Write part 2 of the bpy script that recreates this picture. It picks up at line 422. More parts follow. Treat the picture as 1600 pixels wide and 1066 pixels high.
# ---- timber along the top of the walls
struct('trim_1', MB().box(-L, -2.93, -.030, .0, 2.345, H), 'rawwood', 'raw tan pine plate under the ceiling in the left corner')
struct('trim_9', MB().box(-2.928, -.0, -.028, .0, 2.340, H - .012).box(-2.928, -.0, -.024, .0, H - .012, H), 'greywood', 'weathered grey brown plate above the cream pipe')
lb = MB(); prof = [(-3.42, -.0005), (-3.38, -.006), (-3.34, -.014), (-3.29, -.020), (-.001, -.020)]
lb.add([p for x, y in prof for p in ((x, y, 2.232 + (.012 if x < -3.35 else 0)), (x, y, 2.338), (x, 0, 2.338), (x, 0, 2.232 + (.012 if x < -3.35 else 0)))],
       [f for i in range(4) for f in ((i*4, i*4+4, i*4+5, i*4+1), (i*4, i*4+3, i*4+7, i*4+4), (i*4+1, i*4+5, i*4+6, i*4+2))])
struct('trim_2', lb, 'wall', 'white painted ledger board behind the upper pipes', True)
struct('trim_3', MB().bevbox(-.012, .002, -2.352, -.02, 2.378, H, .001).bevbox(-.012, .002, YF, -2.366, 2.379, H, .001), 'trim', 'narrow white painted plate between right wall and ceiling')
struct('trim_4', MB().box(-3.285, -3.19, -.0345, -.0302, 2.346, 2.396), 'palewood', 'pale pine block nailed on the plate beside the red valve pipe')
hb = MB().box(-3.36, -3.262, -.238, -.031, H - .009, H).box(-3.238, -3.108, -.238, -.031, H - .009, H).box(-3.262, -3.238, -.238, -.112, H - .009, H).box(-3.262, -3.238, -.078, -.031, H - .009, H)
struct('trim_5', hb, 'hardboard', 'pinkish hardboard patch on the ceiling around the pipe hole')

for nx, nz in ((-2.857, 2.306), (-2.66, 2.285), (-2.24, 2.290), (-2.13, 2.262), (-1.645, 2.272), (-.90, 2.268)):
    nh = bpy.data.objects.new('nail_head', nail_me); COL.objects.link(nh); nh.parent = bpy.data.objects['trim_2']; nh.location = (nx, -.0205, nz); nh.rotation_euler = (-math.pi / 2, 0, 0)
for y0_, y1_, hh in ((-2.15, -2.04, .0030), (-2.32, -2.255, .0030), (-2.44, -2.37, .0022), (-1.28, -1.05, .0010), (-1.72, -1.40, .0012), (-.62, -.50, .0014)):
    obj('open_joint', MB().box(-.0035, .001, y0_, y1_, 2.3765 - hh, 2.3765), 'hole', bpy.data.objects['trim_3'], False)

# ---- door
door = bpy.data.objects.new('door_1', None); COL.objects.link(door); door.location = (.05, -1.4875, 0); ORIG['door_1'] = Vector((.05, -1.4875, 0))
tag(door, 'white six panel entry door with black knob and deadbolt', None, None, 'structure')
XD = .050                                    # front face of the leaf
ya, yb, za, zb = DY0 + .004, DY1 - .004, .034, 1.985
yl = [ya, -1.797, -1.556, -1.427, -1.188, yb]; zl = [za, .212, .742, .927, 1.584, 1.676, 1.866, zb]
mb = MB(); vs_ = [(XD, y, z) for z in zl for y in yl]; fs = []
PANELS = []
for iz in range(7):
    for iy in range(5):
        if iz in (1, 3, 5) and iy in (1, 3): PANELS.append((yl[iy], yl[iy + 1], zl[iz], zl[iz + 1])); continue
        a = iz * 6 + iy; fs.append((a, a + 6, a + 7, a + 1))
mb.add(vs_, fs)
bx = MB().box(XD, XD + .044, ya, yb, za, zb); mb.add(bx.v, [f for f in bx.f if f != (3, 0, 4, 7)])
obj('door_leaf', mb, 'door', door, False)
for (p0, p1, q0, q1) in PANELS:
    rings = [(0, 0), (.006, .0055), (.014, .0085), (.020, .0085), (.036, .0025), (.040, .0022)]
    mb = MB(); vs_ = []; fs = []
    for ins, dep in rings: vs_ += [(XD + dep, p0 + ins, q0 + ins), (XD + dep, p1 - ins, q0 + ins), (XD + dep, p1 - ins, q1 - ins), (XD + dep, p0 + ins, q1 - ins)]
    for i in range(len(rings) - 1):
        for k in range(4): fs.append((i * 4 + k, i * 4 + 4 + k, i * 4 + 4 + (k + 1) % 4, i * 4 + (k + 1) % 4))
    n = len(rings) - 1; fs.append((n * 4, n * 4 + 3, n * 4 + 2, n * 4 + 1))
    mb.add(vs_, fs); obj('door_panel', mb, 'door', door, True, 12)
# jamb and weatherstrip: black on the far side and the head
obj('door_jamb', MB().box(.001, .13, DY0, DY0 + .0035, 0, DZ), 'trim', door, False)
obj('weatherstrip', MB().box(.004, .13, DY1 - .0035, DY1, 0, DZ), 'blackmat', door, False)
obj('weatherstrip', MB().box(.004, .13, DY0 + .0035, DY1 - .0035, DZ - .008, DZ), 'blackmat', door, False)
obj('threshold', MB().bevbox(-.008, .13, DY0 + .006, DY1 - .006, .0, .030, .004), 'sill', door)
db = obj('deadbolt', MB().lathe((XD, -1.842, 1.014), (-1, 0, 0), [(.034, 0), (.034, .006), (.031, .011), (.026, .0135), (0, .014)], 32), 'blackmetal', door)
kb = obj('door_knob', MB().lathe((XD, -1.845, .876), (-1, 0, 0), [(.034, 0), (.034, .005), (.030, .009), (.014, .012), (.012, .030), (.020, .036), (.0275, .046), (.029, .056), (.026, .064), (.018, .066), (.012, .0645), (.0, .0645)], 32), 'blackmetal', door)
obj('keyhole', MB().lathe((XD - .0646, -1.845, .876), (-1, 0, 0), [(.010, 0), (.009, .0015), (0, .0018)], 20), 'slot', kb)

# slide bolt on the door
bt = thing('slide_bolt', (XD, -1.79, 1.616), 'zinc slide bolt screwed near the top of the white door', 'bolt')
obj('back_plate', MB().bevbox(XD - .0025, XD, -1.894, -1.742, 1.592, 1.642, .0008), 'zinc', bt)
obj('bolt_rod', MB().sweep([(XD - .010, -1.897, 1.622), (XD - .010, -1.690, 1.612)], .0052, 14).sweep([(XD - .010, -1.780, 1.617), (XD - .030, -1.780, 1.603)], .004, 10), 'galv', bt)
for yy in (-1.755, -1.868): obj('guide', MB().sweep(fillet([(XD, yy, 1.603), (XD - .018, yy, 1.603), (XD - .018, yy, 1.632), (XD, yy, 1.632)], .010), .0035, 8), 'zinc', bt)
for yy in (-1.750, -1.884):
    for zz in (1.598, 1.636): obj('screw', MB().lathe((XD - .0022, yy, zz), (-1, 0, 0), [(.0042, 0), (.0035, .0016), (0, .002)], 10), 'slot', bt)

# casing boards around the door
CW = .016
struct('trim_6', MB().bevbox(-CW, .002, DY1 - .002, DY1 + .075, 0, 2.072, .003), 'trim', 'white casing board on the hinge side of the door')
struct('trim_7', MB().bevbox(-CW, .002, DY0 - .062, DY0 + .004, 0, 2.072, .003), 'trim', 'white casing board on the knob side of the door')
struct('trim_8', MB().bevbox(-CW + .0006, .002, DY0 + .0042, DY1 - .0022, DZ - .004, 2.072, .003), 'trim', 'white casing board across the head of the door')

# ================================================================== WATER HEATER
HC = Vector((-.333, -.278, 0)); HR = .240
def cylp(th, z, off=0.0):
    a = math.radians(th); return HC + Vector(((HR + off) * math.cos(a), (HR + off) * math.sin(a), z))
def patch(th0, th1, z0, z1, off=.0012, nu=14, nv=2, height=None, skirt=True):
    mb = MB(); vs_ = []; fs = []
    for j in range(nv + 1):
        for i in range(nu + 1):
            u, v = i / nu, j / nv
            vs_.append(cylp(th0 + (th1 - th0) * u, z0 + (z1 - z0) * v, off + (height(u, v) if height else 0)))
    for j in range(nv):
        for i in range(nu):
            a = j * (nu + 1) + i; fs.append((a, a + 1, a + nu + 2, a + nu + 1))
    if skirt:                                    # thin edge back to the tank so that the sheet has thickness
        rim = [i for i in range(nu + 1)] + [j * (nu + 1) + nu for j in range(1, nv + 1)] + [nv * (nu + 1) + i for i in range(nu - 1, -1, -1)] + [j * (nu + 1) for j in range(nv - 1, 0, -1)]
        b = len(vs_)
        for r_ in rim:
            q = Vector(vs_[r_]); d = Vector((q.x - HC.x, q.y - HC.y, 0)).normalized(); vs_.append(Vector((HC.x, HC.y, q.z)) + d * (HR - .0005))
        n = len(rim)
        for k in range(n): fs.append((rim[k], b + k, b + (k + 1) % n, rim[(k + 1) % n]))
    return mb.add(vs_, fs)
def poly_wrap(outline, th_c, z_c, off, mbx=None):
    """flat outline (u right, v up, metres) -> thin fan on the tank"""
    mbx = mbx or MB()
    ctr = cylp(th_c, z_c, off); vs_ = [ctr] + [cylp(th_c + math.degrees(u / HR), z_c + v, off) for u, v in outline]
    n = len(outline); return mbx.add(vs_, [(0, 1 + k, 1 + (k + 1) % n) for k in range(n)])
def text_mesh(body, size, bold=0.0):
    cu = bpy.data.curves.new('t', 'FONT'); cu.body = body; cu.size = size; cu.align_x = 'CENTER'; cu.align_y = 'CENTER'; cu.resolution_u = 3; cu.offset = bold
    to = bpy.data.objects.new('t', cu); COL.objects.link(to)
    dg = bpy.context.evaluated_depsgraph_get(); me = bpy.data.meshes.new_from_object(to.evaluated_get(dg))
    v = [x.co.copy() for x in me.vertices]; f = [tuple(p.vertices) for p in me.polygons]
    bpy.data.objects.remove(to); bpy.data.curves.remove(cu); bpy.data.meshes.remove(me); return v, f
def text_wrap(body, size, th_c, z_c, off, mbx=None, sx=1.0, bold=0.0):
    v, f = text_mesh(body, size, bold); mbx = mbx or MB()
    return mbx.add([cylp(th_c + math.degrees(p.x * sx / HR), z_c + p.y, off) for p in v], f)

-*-

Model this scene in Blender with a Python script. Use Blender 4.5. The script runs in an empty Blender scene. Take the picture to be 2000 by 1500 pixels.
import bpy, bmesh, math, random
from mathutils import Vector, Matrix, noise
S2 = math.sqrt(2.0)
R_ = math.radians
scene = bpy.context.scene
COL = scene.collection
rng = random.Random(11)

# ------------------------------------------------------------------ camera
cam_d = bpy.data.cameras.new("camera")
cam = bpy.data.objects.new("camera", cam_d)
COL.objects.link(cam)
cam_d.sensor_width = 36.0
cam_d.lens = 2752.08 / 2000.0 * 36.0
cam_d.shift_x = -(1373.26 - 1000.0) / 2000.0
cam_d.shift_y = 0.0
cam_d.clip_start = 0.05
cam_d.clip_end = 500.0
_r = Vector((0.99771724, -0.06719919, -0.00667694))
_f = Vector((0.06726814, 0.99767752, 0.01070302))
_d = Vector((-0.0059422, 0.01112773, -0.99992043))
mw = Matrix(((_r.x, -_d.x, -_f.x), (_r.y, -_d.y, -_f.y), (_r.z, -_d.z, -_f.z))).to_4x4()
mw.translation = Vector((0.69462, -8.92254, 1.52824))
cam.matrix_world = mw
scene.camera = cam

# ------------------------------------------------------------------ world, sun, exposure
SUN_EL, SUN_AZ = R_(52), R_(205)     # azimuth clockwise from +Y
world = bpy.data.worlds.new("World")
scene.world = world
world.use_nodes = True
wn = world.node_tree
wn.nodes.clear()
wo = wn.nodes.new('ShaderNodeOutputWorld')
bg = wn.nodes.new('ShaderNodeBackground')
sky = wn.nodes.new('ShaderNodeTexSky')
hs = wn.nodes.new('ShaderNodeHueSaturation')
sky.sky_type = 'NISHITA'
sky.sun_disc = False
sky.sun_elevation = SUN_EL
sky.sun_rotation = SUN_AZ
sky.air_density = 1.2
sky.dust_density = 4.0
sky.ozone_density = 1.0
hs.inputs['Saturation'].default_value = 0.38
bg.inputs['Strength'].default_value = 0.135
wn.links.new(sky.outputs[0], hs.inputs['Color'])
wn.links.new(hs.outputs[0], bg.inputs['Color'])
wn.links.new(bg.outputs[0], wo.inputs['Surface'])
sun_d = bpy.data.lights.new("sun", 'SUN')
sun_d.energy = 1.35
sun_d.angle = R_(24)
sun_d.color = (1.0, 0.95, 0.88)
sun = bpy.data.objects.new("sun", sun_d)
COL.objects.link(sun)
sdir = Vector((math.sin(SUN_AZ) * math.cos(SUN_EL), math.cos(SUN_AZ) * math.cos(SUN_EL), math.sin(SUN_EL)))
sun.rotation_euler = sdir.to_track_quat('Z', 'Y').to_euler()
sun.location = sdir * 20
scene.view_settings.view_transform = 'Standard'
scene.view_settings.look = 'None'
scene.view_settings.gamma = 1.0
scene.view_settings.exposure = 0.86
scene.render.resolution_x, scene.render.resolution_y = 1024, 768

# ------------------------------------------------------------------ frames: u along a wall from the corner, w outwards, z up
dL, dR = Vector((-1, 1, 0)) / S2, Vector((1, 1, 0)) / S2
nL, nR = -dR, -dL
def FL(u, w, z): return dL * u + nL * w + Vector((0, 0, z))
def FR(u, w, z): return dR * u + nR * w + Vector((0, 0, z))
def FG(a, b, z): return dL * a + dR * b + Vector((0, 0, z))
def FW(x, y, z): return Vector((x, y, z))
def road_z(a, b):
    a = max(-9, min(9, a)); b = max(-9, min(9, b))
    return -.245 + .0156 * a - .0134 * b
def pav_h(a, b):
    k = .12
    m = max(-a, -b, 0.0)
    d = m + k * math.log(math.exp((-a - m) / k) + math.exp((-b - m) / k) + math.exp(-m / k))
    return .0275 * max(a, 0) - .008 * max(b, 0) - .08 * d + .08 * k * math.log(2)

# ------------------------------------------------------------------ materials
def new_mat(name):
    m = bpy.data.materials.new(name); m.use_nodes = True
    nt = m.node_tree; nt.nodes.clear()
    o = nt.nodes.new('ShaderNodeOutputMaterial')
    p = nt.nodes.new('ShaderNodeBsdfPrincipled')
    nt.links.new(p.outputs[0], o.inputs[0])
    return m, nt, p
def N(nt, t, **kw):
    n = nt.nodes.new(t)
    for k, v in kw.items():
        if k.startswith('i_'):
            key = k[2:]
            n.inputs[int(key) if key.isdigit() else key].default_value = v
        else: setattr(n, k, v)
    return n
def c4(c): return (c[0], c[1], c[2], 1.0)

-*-

**TASK DESCRIPTION:** Find every line in the records above that holds the word "scene", and copy each one.

**EXERCISE OUTPUT:**
Model this scene in Blender with a Python script. Use Blender 4.5. The script runs in an empty Blender scene. Take the picture to be 2000 by 1500 pixels.
scene = bpy.context.scene
COL = scene.collection
scene.camera = cam
scene.world = world
scene.view_settings.view_transform = 'Standard'
scene.view_settings.look = 'None'
scene.view_settings.gamma = 1.0
scene.view_settings.exposure = 0.86
scene.render.resolution_x, scene.render.resolution_y = 1024, 768